● **To be done**:
Stop after the line containing "scene.camera = cam": print each line exactly from the first line of the listing up to that point.

● **Dataset excerpt**:
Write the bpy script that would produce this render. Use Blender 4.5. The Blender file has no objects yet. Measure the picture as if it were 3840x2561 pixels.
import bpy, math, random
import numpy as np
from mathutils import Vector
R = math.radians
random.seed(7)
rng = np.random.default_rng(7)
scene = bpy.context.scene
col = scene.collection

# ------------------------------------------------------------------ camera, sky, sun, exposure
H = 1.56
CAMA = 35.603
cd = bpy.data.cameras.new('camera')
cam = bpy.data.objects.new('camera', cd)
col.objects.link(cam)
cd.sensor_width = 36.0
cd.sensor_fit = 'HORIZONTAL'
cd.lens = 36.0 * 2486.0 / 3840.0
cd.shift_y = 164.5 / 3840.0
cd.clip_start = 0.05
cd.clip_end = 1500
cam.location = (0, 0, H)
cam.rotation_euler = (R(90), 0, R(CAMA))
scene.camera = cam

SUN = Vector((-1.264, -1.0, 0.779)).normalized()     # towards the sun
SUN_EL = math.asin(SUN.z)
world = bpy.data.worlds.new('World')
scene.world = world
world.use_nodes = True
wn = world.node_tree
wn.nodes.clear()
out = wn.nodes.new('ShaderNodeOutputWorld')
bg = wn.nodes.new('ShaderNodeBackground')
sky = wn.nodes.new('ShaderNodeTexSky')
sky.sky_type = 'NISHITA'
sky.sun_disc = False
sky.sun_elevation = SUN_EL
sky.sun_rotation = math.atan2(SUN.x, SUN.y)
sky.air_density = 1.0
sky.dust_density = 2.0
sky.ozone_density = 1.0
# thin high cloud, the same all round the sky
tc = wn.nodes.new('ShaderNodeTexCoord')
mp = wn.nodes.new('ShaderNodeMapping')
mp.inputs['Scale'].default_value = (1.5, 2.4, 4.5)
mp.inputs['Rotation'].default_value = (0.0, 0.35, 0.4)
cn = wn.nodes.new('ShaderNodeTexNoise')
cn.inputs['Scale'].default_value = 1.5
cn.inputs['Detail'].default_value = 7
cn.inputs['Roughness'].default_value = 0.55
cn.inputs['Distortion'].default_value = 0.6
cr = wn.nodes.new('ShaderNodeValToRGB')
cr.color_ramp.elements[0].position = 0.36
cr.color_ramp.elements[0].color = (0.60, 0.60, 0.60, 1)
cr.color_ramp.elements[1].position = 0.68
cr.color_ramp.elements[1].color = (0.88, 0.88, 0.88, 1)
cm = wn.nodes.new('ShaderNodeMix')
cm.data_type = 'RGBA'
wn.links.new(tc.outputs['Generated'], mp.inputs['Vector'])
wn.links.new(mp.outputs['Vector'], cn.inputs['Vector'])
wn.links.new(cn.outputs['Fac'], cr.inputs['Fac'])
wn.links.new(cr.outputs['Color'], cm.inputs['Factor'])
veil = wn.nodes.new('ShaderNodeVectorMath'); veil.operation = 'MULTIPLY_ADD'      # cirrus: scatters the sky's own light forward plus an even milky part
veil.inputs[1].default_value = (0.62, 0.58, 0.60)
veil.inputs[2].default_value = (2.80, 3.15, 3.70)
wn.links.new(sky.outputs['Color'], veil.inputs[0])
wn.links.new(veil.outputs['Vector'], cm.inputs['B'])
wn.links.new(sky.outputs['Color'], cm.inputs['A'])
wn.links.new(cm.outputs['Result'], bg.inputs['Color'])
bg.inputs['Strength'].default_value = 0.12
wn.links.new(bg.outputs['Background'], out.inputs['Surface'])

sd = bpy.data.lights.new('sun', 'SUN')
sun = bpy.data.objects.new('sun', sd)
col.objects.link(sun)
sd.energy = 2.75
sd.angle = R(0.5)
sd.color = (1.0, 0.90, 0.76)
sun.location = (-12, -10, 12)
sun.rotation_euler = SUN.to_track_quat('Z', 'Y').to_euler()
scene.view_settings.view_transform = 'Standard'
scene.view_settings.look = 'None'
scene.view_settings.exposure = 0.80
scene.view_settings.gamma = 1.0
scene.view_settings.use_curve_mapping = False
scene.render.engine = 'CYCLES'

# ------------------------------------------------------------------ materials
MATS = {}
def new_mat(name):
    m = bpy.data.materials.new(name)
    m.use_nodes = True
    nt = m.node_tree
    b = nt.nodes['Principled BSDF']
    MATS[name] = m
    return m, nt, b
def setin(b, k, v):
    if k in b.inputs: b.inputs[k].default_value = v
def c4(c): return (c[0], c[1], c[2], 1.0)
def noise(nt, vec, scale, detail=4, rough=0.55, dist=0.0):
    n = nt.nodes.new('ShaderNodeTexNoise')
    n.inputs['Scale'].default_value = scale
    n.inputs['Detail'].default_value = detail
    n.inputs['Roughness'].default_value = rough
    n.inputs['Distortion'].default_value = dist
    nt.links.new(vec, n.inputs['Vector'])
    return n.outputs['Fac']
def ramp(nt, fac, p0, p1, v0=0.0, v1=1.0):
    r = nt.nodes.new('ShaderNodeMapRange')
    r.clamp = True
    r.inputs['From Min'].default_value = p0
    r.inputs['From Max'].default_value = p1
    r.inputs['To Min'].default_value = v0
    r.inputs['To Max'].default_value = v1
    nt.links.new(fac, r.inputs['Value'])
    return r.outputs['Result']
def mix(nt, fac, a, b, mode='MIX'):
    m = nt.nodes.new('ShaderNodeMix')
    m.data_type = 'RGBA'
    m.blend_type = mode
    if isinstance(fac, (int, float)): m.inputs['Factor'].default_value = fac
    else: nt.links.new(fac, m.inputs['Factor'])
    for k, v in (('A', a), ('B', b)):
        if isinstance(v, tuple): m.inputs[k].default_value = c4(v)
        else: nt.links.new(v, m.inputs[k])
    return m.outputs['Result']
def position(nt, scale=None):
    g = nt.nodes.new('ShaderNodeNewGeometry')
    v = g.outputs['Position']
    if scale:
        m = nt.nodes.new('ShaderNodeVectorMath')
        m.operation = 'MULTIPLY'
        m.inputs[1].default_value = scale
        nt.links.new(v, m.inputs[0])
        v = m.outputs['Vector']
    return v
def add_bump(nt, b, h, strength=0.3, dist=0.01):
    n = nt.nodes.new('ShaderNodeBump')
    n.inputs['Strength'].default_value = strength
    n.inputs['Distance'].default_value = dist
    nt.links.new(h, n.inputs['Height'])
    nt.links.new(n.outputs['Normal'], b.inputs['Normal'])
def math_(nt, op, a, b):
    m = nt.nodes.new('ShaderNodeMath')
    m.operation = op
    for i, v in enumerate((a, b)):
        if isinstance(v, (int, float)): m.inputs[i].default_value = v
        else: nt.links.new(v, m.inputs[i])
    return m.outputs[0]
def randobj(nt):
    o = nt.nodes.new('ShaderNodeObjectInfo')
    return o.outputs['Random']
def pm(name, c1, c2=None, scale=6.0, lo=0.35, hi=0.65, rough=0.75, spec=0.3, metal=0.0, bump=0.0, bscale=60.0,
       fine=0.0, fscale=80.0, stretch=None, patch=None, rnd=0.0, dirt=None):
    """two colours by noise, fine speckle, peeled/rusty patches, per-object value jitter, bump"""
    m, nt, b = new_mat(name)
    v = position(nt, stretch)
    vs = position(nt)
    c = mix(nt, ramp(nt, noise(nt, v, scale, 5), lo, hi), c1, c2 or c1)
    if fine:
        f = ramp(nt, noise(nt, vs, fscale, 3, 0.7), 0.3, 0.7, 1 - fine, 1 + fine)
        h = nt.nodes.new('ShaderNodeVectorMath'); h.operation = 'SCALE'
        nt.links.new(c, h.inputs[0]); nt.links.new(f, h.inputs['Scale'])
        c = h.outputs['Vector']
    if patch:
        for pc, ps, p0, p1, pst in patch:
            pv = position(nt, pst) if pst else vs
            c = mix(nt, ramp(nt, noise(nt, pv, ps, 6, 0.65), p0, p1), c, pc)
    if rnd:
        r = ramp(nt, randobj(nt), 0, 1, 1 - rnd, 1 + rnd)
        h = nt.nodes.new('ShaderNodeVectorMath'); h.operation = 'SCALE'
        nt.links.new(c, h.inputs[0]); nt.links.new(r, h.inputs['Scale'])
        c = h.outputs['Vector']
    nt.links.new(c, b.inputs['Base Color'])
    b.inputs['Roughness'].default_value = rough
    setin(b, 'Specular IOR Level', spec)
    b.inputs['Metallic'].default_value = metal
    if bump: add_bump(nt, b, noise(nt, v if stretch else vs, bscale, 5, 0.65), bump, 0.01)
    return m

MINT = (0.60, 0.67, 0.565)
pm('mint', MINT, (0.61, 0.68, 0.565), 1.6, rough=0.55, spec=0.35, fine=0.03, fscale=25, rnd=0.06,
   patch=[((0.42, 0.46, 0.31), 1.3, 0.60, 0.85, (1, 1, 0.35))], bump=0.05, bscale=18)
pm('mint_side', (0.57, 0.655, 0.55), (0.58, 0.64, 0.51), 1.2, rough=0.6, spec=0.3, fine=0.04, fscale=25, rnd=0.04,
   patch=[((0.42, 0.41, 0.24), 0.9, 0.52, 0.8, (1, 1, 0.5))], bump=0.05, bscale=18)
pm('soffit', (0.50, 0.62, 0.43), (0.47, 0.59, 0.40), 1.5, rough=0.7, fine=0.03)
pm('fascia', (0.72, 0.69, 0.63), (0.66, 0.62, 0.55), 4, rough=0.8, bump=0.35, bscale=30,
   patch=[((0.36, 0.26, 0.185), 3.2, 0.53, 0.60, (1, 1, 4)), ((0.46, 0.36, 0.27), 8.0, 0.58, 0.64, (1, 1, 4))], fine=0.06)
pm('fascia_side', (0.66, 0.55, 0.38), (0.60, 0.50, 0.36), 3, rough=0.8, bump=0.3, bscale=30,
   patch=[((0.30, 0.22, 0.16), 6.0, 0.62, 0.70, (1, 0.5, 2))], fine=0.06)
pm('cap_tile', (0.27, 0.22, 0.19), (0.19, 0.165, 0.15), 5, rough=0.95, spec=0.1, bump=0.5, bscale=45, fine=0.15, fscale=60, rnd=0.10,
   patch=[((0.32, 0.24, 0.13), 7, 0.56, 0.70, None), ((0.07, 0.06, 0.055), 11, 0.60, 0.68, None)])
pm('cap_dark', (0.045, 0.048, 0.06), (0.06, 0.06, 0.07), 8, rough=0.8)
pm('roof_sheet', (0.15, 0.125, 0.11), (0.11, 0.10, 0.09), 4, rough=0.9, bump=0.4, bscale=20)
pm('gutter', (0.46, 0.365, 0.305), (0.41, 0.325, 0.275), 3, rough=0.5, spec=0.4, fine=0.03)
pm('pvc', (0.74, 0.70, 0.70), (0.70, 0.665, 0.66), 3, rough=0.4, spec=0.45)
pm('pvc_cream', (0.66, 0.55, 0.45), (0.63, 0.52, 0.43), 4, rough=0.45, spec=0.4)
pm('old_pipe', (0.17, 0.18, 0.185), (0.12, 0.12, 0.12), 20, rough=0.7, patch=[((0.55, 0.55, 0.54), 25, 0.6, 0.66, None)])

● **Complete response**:
Write the bpy script that would produce this render. Use Blender 4.5. The Blender file has no objects yet. Measure the picture as if it were 3840x2561 pixels.
import bpy, math, random
import numpy as np
from mathutils import Vector
R = math.radians
random.seed(7)
rng = np.random.default_rng(7)
scene = bpy.context.scene
col = scene.collection

# ------------------------------------------------------------------ camera, sky, sun, exposure
H = 1.56
CAMA = 35.603
cd = bpy.data.cameras.new('camera')
cam = bpy.data.objects.new('camera', cd)
col.objects.link(cam)
cd.sensor_width = 36.0
cd.sensor_fit = 'HORIZONTAL'
cd.lens = 36.0 * 2486.0 / 3840.0
cd.shift_y = 164.5 / 3840.0
cd.clip_start = 0.05
cd.clip_end = 1500
cam.location = (0, 0, H)
cam.rotation_euler = (R(90), 0, R(CAMA))
scene.camera = cam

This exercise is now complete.